Cara demikian sebenarnya sangat berisiko. Jika sampai play back-nya macet atau bahasa jadulnya ‘kasetnya kriwul alias nglokor’, maka jangan harap akan mendapatkan tepuk tangan yang meriah. Lemparan botol, sandal dan sorak cemoohan yang didapat.
Ekspose yang tidak merata
Sudah menjadi kodrat manusia untuk berbeda dengan yang lain. Meskipun sudah mengenakan seragam yang sama, model rambut yang sama, gerakan pun sama tetap saja akan ada satu dua yang berbeda. Entah karena kepribadiannya (murah senyum, banyak bicara, pendiam, jutek dan lain sebagainya) atau karena dituakan oleh teman-temannya, sehingga ditunjuk menjadi pimpinan atau juru bicara kelompok mereka. Kondisi ini akan membuat para juru warta sering menyorot, mewawancara, meminta konfirmasi, mewartakan atau meliput personil yang lebih menonjol tersebut. Akhirnya, meski dikenal sebagai sebuah grup akan selalu ada beberapa personil yang mendapat porsi pemberitaan lebih banyak dari personil yang lain, bahkan bisa jadi akan berimbas juga ke rejeki yang yang tidak merata.

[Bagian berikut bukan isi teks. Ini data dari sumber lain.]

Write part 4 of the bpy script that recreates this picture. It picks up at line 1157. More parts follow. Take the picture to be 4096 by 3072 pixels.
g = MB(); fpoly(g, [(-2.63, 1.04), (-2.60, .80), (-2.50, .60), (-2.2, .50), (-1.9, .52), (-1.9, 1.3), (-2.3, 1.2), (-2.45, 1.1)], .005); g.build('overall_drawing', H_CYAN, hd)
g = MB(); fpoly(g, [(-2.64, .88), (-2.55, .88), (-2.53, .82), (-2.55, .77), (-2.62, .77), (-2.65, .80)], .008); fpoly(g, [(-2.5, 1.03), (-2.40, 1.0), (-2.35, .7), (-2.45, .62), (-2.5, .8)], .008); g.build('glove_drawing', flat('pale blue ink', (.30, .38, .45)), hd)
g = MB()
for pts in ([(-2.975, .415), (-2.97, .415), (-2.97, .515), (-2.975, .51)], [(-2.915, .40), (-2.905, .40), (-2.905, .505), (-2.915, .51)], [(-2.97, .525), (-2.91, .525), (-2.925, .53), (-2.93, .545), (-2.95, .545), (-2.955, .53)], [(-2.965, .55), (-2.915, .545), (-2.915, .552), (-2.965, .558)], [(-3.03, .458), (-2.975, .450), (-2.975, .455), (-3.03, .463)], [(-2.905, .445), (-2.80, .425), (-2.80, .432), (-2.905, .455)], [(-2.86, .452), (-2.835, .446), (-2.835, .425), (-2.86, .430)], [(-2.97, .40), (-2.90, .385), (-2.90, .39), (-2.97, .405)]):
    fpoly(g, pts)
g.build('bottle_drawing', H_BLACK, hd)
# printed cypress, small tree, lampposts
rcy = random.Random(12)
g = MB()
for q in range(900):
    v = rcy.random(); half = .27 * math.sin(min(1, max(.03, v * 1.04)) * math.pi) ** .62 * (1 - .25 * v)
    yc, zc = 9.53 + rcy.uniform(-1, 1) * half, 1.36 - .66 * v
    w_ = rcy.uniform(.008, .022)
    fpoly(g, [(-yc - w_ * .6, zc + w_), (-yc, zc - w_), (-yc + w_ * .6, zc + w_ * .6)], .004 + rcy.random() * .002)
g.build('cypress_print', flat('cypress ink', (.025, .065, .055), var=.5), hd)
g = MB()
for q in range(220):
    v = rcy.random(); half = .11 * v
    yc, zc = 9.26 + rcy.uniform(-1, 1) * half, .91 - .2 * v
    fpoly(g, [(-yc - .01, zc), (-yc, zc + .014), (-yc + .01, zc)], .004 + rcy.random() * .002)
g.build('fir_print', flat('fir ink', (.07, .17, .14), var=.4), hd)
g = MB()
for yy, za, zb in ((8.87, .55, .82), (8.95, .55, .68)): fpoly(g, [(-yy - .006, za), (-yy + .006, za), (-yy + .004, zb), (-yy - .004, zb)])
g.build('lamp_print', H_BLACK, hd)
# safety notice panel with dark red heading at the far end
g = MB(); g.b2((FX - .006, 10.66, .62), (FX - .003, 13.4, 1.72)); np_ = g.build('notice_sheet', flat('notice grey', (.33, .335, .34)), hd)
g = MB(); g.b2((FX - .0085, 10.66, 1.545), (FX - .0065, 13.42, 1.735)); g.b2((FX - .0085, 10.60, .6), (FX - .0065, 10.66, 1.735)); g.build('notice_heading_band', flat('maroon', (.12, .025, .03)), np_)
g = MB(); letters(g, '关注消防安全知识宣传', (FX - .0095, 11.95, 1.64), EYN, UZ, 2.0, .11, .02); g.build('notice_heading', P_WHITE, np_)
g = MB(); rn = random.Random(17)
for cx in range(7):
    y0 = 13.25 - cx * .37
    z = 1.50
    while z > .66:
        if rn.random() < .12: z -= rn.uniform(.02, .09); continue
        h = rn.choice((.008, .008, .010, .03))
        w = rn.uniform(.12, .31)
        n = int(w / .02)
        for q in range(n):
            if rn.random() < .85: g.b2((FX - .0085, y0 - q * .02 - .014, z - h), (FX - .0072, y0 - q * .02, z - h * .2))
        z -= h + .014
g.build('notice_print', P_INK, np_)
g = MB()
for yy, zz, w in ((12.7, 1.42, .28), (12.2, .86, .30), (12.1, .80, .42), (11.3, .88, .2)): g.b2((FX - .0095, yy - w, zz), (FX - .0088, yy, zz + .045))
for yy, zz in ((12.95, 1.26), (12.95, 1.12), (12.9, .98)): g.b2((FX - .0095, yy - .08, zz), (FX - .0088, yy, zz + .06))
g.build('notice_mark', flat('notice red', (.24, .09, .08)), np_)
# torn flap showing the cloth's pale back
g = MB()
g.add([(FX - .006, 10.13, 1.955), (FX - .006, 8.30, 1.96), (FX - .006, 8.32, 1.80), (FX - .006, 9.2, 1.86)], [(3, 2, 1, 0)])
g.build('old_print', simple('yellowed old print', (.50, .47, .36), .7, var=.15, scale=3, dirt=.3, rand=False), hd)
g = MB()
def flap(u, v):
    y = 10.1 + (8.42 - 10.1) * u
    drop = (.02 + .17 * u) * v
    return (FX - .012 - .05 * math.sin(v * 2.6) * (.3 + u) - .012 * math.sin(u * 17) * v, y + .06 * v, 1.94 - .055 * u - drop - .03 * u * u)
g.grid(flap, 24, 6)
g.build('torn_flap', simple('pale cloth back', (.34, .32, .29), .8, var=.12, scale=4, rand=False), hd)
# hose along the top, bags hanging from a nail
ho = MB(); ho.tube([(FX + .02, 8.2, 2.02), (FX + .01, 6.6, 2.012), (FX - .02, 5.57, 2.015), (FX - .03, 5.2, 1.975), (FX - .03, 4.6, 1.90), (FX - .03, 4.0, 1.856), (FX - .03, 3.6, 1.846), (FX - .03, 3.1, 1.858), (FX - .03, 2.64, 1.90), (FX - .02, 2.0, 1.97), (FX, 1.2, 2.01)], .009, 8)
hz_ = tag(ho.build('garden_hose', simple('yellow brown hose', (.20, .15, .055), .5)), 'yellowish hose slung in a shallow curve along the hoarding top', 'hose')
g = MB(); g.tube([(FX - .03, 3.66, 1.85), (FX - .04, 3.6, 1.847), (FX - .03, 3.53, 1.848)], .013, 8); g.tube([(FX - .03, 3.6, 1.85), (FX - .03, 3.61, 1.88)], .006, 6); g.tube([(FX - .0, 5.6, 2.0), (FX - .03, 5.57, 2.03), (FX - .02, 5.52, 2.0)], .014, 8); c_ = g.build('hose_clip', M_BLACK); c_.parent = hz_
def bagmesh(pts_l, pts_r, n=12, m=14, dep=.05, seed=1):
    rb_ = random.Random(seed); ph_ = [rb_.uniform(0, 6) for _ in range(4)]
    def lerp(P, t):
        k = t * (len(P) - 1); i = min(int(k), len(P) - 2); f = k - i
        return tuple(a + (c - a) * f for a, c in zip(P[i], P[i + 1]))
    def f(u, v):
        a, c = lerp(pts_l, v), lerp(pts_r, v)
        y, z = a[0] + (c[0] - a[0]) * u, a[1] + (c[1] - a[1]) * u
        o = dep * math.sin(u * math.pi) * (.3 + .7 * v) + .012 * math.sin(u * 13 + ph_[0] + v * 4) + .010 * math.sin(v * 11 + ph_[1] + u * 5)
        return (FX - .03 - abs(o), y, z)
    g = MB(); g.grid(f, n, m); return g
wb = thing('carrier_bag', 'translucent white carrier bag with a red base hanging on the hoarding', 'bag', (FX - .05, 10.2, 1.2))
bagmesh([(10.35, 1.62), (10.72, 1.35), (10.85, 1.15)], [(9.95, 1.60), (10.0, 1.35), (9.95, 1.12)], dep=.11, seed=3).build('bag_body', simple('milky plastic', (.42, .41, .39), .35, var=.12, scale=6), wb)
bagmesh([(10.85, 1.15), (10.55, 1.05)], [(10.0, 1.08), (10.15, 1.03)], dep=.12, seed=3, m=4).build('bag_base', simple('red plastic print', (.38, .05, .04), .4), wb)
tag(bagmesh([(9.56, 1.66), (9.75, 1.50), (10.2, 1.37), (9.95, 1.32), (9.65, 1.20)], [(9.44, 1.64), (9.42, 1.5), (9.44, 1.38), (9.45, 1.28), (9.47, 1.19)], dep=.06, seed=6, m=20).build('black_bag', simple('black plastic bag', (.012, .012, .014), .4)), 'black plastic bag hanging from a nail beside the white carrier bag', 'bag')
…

Demikianlah, seperti kata-kata orang bijak bahwa mempertahankan sesuatu selalu lebih sulit daripada merebut atau membentuknya.
Dan bagi para penggemar boy band dan girl band, jangan khawatir, tren musik akan selalu berputar. Meski sekarang sedang sepi dari gempuran boy band dan girl band, suatu saat tren itu akan datang lagi.
Don’t worry be happy. There’s no business like show business.